The landmark data from the E-Defense test was used to verify the effectiveness of the hybrid approach. Only the parts of the buildings that were expected to initiate collapse were tested experimentally.

"If this had been a real building, it would have toppled over," says Mosqueda.

That presents a real problem in a laboratory.

"You can't allow a structure to collapse completely on a shake table," he said. "You need to have support mechanisms in place, like scaffolds, to catch the falling structure."

The building in the original full scale test weighed more than 200 tons. That kind of weight puts shake tables under enormous stress, Mosqueda explains. It not only forces them to operate at full capacity, there is the additional potential for the heavy structure to crash down on the equipment.

"But in this case, we simulated the load with high-performance hydraulic actuators so the specimen overall was actually pretty light," explains Mosqueda. "We completely did away with the hazard of having tons of weight overhead that could come crashing down. Here, we just shut off the hydraulics and the load disappeared."

It took the U.S. and Japanese researchers, who were communicating over the Internet, about two hours to subject the hybrid model to the powerful ground motions that represented approximately the first five seconds of the 1995 Kobe quake.

According to Mosqueda, the hybrid test paves the way for additional experiments that will allow researchers to more precisely learn about the nature of structural collapse.

"We want to know, for example, what is the probability that a building will collapse in the next expected earthquake," says Mosqueda. "First, we need to develop this capability to understand and simulate how they collapse.

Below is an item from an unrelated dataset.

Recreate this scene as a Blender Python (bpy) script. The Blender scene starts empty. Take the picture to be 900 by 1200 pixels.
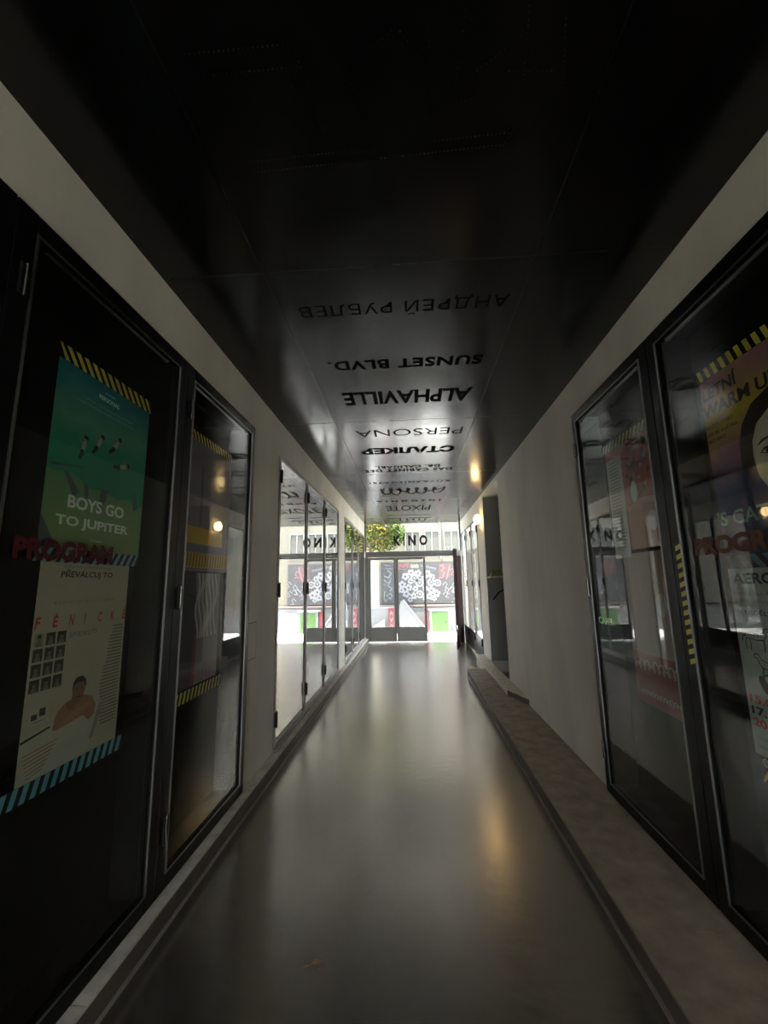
import bpy, bmesh, math, random
from mathutils import Vector, Matrix
random.seed(7)
sc = bpy.context.scene
col = sc.collection

# ---------------------------------------------------------------- camera
FPX = 490.0
def _n(v):
    return Vector(v).normalized()
_f = _n((33.0, 82.0, FPX))
_yv = -(FPX * FPX + 33.0 * -52.0) / 82.0
_u = _n((-52.0, _yv, FPX))
_r = _f.cross(_u)
if _r.x < 0:
    _r = -_r
cam_d = bpy.data.cameras.new('camera')
cam_d.sensor_fit = 'HORIZONTAL'
cam_d.sensor_width = 36.0
cam_d.lens = FPX * 36.0 / 900.0
cam_d.clip_start = 0.02
cam = bpy.data.objects.new('camera', cam_d)
col.objects.link(cam)
ax = Vector((_r.x, _f.x, _u.x))
ay = -Vector((_r.y, _f.y, _u.y))
az = -Vector((_r.z, _f.z, _u.z))
m = Matrix.Identity(4)
for i in range(3):
    m[i][0], m[i][1], m[i][2] = ax[i], ay[i], az[i]
m.translation = Vector((0, 0, 1.5))
cam.matrix_world = m
sc.camera = cam

# ---------------------------------------------------------------- light
SKY = 7.0
SUN = 20.0
w = bpy.data.worlds.new('sky')
sc.world = w
w.use_nodes = True
bg = w.node_tree.nodes['Background']
bg.inputs['Color'].default_value = (0.80, 0.90, 1.0, 1)
bg.inputs['Strength'].default_value = SKY
sd = bpy.data.lights.new('sun', 'SUN')
sd.energy = SUN
sd.color = (1.0, 0.94, 0.84)
sd.angle = math.radians(2.0)
so = bpy.data.objects.new('sun', sd)
col.objects.link(so)
so.rotation_euler = Vector((0.12, 0.17, -0.975)).to_track_quat('-Z', 'Y').to_euler()
so.location = (0, 5, 9)
sc.view_settings.view_transform = 'Standard'
sc.view_settings.look = 'None'
sc.view_settings.gamma = 1.0
sc.view_settings.use_curve_mapping = False
sc.view_settings.exposure = 1.65
sc.cycles.use_denoising = True
sc.cycles.max_bounces = 14
sc.cycles.transparent_max_bounces = 24
sc.cycles.sample_clamp_indirect = 6.0

# ---------------------------------------------------------------- materials
_M = {}
def mat(name, rgb, rough=0.6, metal=0.0, spec=0.5, var=0.0, scale=8.0, bump=0.0, rvar=0.0, emit=None, stretch=None):
    if name in _M:
        return _M[name]
    mt = bpy.data.materials.new(name)
    mt.use_nodes = True
    nt = mt.node_tree
    b = nt.nodes['Principled BSDF']
    b.inputs['Base Color'].default_value = (*rgb, 1)
    b.inputs['Roughness'].default_value = rough
    b.inputs['Metallic'].default_value = metal
    b.inputs['Specular IOR Level'].default_value = spec
    if emit:
        b.inputs['Emission Color'].default_value = (*emit[0], 1)
        b.inputs['Emission Strength'].default_value = emit[1]
    if var or bump or rvar:
        tc = nt.nodes.new('ShaderNodeTexCoord')
        src = tc.outputs['Object']
        if stretch:
            mp = nt.nodes.new('ShaderNodeMapping')
            mp.inputs['Scale'].default_value = stretch
            nt.links.new(src, mp.inputs['Vector'])
            src = mp.outputs['Vector']
        nz = nt.nodes.new('ShaderNodeTexNoise')
        nz.inputs['Scale'].default_value = scale
        nz.inputs['Detail'].default_value = 5
        nt.links.new(src, nz.inputs['Vector'])
        if var:
            mr = nt.nodes.new('ShaderNodeMapRange')
            mr.inputs['From Min'].default_value = 0.3
            mr.inputs['From Max'].default_value = 0.7
            mr.inputs['To Min'].default_value = 1 - var
            mr.inputs['To Max'].default_value = 1 + var
            nt.links.new(nz.outputs['Fac'], mr.inputs['Value'])
            mx = nt.nodes.new('ShaderNodeVectorMath')
            mx.operation = 'SCALE'
            mx.inputs[0].default_value = rgb
            nt.links.new(mr.outputs['Result'], mx.inputs['Scale'])
            nt.links.new(mx.outputs['Vector'], b.inputs['Base Color'])
        if rvar:
            mr = nt.nodes.new('ShaderNodeMapRange')
            mr.inputs['From Min'].default_value = 0.3
            mr.inputs['From Max'].default_value = 0.7
            mr.inputs['To Min'].default_value = max(0.02, rough - rvar)
            mr.inputs['To Max'].default_value = rough + rvar
            nt.links.new(nz.outputs['Fac'], mr.inputs['Value'])
            nt.links.new(mr.outputs['Result'], b.inputs['Roughness'])
        if bump:
            n2 = nt.nodes.new('ShaderNodeTexNoise')
            n2.inputs['Scale'].default_value = scale * 6
            n2.inputs['Detail'].default_value = 4
            nt.links.new(src, n2.inputs['Vector'])
            bp = nt.nodes.new('ShaderNodeBump')
            bp.inputs['Strength'].default_value = bump
            bp.inputs['Distance'].default_value = 0.004
            nt.links.new(n2.outputs['Fac'], bp.inputs['Height'])
            nt.links.new(bp.outputs['Normal'], b.inputs['Normal'])
    _M[name] = mt
    return mt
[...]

Then we can determine how to improve new construction or retrofit existing buildings so that they are less likely to collapse."

The experimental part of the test involved a half-scale, nine-foot-tall structure in UB's Structural Engineering and Earthquake Simulation Laboratory (SEESL), while a second experimental component was located at Kyoto University. Together, the two experimental substructures represented the first one-and-a-half stories, while numerical simulations represented the rest of the building.

Mosqueda explains that while reduced-scale models were used in this preliminary test to evaluate the method, the capacity exists at UB and other laboratories to apply this approach to full-scale buildings.

Mosqueda's colleagues on the test include Maria Cortes-Delgado, a doctoral student in the UB Department of Civil, Structural and Environmental Engineering, Tao Wang, Ph.D., of the Institute of Engineering Mechanics in Beijing, and Andres Jacobson, a doctoral student, and Masayoshi Nakashima, Ph.D., a professor at Kyoto University

These "distributed hybrid tests," were made possible by UB, its international collaborators at Kyoto University and the Institute of Engineering Mechanics in Beijing, and the National Science Foundation's George E. Brown Jr. Network for Earthquake Engineering Simulation (NEES) Facility, a nationwide earthquake-engineering "collaboratory" of which UB is a key node.

The project is the result of a prestigious $400,000 Faculty Early Career Development Award Mosqueda received from the NSF to develop a hybrid simulation platform for seismic-performance evaluation of structures that collapse.